_Exercise description_
Repeat the records below exactly, leaving out every picture.

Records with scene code
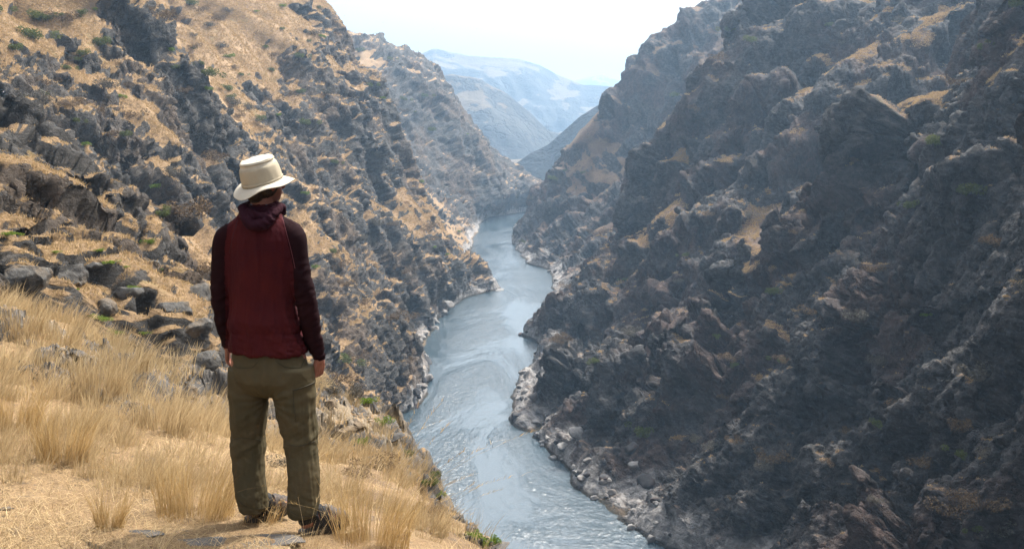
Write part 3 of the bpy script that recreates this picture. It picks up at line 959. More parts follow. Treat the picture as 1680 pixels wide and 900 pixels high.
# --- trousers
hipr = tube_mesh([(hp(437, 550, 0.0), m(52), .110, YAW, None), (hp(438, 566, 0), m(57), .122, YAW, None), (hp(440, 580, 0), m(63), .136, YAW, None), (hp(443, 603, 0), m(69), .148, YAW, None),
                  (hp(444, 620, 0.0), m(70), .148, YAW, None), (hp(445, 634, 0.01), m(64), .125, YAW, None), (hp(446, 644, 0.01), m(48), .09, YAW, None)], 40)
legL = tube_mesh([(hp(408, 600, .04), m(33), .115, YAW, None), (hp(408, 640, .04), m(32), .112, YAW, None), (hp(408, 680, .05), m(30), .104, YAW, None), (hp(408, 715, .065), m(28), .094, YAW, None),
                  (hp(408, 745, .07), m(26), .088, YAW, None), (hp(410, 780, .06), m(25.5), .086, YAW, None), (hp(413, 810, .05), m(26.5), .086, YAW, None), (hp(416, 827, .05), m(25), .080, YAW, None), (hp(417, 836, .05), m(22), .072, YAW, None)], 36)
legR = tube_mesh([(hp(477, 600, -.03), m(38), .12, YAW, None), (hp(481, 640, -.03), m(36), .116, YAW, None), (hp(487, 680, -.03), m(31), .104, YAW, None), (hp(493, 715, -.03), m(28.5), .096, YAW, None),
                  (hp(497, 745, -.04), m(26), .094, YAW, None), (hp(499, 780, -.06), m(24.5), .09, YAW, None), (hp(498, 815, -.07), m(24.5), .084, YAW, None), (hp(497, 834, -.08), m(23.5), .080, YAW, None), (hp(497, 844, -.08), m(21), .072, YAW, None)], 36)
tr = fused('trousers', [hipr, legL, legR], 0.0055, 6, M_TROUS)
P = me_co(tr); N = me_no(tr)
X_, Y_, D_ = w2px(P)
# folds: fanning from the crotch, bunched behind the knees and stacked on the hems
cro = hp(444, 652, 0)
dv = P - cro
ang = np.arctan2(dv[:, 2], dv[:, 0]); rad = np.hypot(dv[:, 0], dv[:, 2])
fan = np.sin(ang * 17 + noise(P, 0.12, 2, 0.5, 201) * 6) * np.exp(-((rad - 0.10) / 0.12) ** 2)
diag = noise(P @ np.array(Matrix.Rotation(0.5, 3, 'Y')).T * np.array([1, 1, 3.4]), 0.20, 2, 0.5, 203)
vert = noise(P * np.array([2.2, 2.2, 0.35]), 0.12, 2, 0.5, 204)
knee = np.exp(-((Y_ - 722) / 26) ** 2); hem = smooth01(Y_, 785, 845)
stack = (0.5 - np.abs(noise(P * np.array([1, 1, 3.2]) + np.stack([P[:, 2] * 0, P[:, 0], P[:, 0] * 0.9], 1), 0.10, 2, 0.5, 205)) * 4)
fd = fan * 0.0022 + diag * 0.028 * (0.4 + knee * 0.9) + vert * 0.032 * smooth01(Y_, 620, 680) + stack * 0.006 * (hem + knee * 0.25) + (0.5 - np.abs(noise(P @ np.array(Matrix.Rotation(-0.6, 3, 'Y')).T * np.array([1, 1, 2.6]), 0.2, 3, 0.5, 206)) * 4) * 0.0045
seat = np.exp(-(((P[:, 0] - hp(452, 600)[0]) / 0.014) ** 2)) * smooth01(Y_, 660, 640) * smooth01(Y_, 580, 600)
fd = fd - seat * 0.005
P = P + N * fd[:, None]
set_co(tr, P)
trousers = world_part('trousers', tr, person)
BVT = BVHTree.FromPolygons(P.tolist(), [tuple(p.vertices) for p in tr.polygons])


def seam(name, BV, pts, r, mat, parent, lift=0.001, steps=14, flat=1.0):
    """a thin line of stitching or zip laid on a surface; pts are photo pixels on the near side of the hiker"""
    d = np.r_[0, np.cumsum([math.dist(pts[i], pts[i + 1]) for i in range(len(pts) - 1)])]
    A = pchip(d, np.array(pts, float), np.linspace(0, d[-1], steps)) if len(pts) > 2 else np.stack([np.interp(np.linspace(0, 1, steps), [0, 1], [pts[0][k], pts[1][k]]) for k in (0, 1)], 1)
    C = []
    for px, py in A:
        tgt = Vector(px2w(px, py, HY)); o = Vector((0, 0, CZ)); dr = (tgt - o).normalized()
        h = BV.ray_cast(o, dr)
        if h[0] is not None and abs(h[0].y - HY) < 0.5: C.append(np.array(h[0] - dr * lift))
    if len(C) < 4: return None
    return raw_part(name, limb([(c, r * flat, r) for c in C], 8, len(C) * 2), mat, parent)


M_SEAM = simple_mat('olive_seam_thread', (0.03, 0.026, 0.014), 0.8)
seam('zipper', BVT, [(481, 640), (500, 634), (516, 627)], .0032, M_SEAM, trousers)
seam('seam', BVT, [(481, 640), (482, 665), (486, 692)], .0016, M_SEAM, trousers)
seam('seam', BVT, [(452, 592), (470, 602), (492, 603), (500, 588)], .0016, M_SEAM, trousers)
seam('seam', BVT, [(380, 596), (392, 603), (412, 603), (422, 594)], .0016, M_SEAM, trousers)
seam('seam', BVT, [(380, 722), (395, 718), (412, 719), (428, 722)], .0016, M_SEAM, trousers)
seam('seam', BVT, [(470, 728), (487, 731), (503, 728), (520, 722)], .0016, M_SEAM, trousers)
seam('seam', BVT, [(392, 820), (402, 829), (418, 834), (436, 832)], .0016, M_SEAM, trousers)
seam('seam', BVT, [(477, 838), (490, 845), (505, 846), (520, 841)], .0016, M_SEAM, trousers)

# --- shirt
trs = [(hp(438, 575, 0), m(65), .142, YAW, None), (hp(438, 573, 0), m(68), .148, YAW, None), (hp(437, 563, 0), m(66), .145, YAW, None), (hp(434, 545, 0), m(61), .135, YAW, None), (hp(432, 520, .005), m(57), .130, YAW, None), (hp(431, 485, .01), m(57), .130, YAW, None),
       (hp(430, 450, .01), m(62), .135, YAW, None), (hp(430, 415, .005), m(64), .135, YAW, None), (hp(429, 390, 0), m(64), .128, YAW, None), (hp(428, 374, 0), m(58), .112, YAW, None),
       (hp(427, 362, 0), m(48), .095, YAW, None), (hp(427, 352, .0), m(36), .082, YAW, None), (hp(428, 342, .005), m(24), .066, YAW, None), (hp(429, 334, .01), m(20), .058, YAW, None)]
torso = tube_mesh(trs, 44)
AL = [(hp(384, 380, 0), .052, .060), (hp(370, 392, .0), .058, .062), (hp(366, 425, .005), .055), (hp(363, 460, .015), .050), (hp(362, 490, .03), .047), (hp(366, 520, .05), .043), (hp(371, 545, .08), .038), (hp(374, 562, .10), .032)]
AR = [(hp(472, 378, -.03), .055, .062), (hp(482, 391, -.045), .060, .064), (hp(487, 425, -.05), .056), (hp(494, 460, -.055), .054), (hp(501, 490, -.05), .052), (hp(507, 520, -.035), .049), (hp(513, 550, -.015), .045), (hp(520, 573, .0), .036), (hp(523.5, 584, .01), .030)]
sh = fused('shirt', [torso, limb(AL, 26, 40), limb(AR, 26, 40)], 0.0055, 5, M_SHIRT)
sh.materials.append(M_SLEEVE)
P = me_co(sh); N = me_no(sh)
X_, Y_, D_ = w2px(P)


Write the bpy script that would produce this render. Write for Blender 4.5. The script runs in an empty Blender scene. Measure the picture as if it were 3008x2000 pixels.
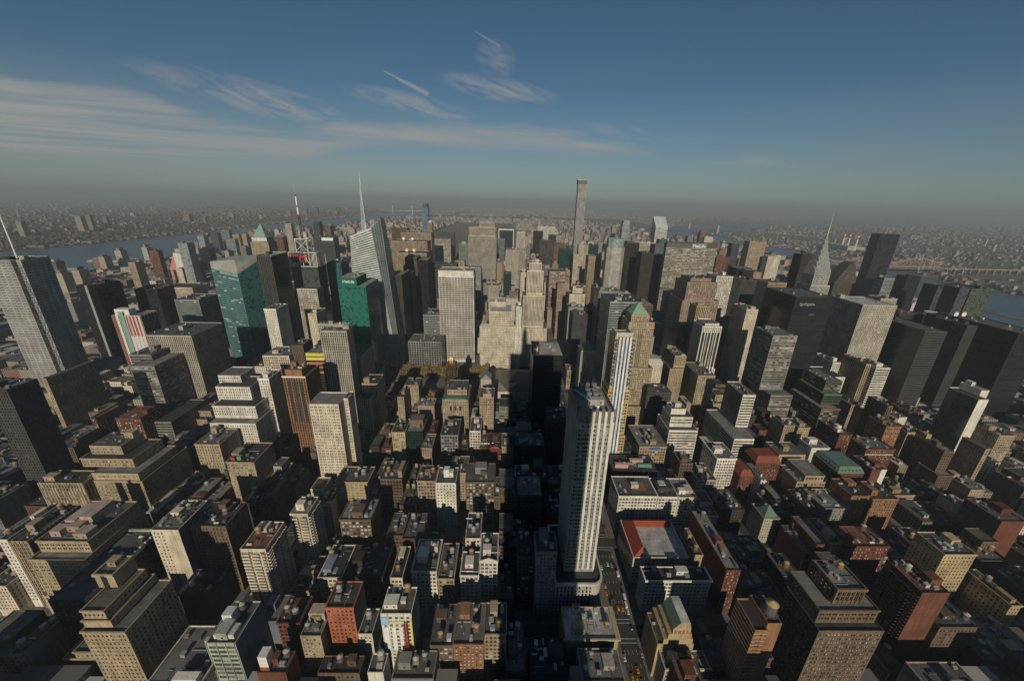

_Final answer_
Write part 3 of the bpy script that recreates this picture. It picks up at line 959. More parts follow. Treat the picture as 1680 pixels wide and 900 pixels high.
# --- trousers
hipr = tube_mesh([(hp(437, 550, 0.0), m(52), .110, YAW, None), (hp(438, 566, 0), m(57), .122, YAW, None), (hp(440, 580, 0), m(63), .136, YAW, None), (hp(443, 603, 0), m(69), .148, YAW, None),
                  (hp(444, 620, 0.0), m(70), .148, YAW, None), (hp(445, 634, 0.01), m(64), .125, YAW, None), (hp(446, 644, 0.01), m(48), .09, YAW, None)], 40)
legL = tube_mesh([(hp(408, 600, .04), m(33), .115, YAW, None), (hp(408, 640, .04), m(32), .112, YAW, None), (hp(408, 680, .05), m(30), .104, YAW, None), (hp(408, 715, .065), m(28), .094, YAW, None),
                  (hp(408, 745, .07), m(26), .088, YAW, None), (hp(410, 780, .06), m(25.5), .086, YAW, None), (hp(413, 810, .05), m(26.5), .086, YAW, None), (hp(416, 827, .05), m(25), .080, YAW, None), (hp(417, 836, .05), m(22), .072, YAW, None)], 36)
legR = tube_mesh([(hp(477, 600, -.03), m(38), .12, YAW, None), (hp(481, 640, -.03), m(36), .116, YAW, None), (hp(487, 680, -.03), m(31), .104, YAW, None), (hp(493, 715, -.03), m(28.5), .096, YAW, None),
                  (hp(497, 745, -.04), m(26), .094, YAW, None), (hp(499, 780, -.06), m(24.5), .09, YAW, None), (hp(498, 815, -.07), m(24.5), .084, YAW, None), (hp(497, 834, -.08), m(23.5), .080, YAW, None), (hp(497, 844, -.08), m(21), .072, YAW, None)], 36)
tr = fused('trousers', [hipr, legL, legR], 0.0055, 6, M_TROUS)
P = me_co(tr); N = me_no(tr)
X_, Y_, D_ = w2px(P)
# folds: fanning from the crotch, bunched behind the knees and stacked on the hems
cro = hp(444, 652, 0)
dv = P - cro
ang = np.arctan2(dv[:, 2], dv[:, 0]); rad = np.hypot(dv[:, 0], dv[:, 2])
fan = np.sin(ang * 17 + noise(P, 0.12, 2, 0.5, 201) * 6) * np.exp(-((rad - 0.10) / 0.12) ** 2)
diag = noise(P @ np.array(Matrix.Rotation(0.5, 3, 'Y')).T * np.array([1, 1, 3.4]), 0.20, 2, 0.5, 203)
vert = noise(P * np.array([2.2, 2.2, 0.35]), 0.12, 2, 0.5, 204)
knee = np.exp(-((Y_ - 722) / 26) ** 2); hem = smooth01(Y_, 785, 845)
stack = (0.5 - np.abs(noise(P * np.array([1, 1, 3.2]) + np.stack([P[:, 2] * 0, P[:, 0], P[:, 0] * 0.9], 1), 0.10, 2, 0.5, 205)) * 4)
fd = fan * 0.0022 + diag * 0.028 * (0.4 + knee * 0.9) + vert * 0.032 * smooth01(Y_, 620, 680) + stack * 0.006 * (hem + knee * 0.25) + (0.5 - np.abs(noise(P @ np.array(Matrix.Rotation(-0.6, 3, 'Y')).T * np.array([1, 1, 2.6]), 0.2, 3, 0.5, 206)) * 4) * 0.0045
seat = np.exp(-(((P[:, 0] - hp(452, 600)[0]) / 0.014) ** 2)) * smooth01(Y_, 660, 640) * smooth01(Y_, 580, 600)
fd = fd - seat * 0.005
P = P + N * fd[:, None]
set_co(tr, P)
trousers = world_part('trousers', tr, person)
BVT = BVHTree.FromPolygons(P.tolist(), [tuple(p.vertices) for p in tr.polygons])


def seam(name, BV, pts, r, mat, parent, lift=0.001, steps=14, flat=1.0):
    """a thin line of stitching or zip laid on a surface; pts are photo pixels on the near side of the hiker"""
    d = np.r_[0, np.cumsum([math.dist(pts[i], pts[i + 1]) for i in range(len(pts) - 1)])]
    A = pchip(d, np.array(pts, float), np.linspace(0, d[-1], steps)) if len(pts) > 2 else np.stack([np.interp(np.linspace(0, 1, steps), [0, 1], [pts[0][k], pts[1][k]]) for k in (0, 1)], 1)
    C = []
    for px, py in A:
        tgt = Vector(px2w(px, py, HY)); o = Vector((0, 0, CZ)); dr = (tgt - o).normalized()
        h = BV.ray_cast(o, dr)
        if h[0] is not None and abs(h[0].y - HY) < 0.5: C.append(np.array(h[0] - dr * lift))
    if len(C) < 4: return None
    return raw_part(name, limb([(c, r * flat, r) for c in C], 8, len(C) * 2), mat, parent)


M_SEAM = simple_mat('olive_seam_thread', (0.03, 0.026, 0.014), 0.8)
seam('zipper', BVT, [(481, 640), (500, 634), (516, 627)], .0032, M_SEAM, trousers)
seam('seam', BVT, [(481, 640), (482, 665), (486, 692)], .0016, M_SEAM, trousers)
seam('seam', BVT, [(452, 592), (470, 602), (492, 603), (500, 588)], .0016, M_SEAM, trousers)
seam('seam', BVT, [(380, 596), (392, 603), (412, 603), (422, 594)], .0016, M_SEAM, trousers)
seam('seam', BVT, [(380, 722), (395, 718), (412, 719), (428, 722)], .0016, M_SEAM, trousers)
seam('seam', BVT, [(470, 728), (487, 731), (503, 728), (520, 722)], .0016, M_SEAM, trousers)
seam('seam', BVT, [(392, 820), (402, 829), (418, 834), (436, 832)], .0016, M_SEAM, trousers)
seam('seam', BVT, [(477, 838), (490, 845), (505, 846), (520, 841)], .0016, M_SEAM, trousers)

# --- shirt
trs = [(hp(438, 575, 0), m(65), .142, YAW, None), (hp(438, 573, 0), m(68), .148, YAW, None), (hp(437, 563, 0), m(66), .145, YAW, None), (hp(434, 545, 0), m(61), .135, YAW, None), (hp(432, 520, .005), m(57), .130, YAW, None), (hp(431, 485, .01), m(57), .130, YAW, None),
       (hp(430, 450, .01), m(62), .135, YAW, None), (hp(430, 415, .005), m(64), .135, YAW, None), (hp(429, 390, 0), m(64), .128, YAW, None), (hp(428, 374, 0), m(58), .112, YAW, None),
       (hp(427, 362, 0), m(48), .095, YAW, None), (hp(427, 352, .0), m(36), .082, YAW, None), (hp(428, 342, .005), m(24), .066, YAW, None), (hp(429, 334, .01), m(20), .058, YAW, None)]
torso = tube_mesh(trs, 44)
AL = [(hp(384, 380, 0), .052, .060), (hp(370, 392, .0), .058, .062), (hp(366, 425, .005), .055), (hp(363, 460, .015), .050), (hp(362, 490, .03), .047), (hp(366, 520, .05), .043), (hp(371, 545, .08), .038), (hp(374, 562, .10), .032)]
AR = [(hp(472, 378, -.03), .055, .062), (hp(482, 391, -.045), .060, .064), (hp(487, 425, -.05), .056), (hp(494, 460, -.055), .054), (hp(501, 490, -.05), .052), (hp(507, 520, -.035), .049), (hp(513, 550, -.015), .045), (hp(520, 573, .0), .036), (hp(523.5, 584, .01), .030)]
sh = fused('shirt', [torso, limb(AL, 26, 40), limb(AR, 26, 40)], 0.0055, 5, M_SHIRT)
sh.materials.append(M_SLEEVE)
P = me_co(sh); N = me_no(sh)
X_, Y_, D_ = w2px(P)


Write the bpy script that would produce this render. Write for Blender 4.5. The script runs in an empty Blender scene. Measure the picture as if it were 3008x2000 pixels.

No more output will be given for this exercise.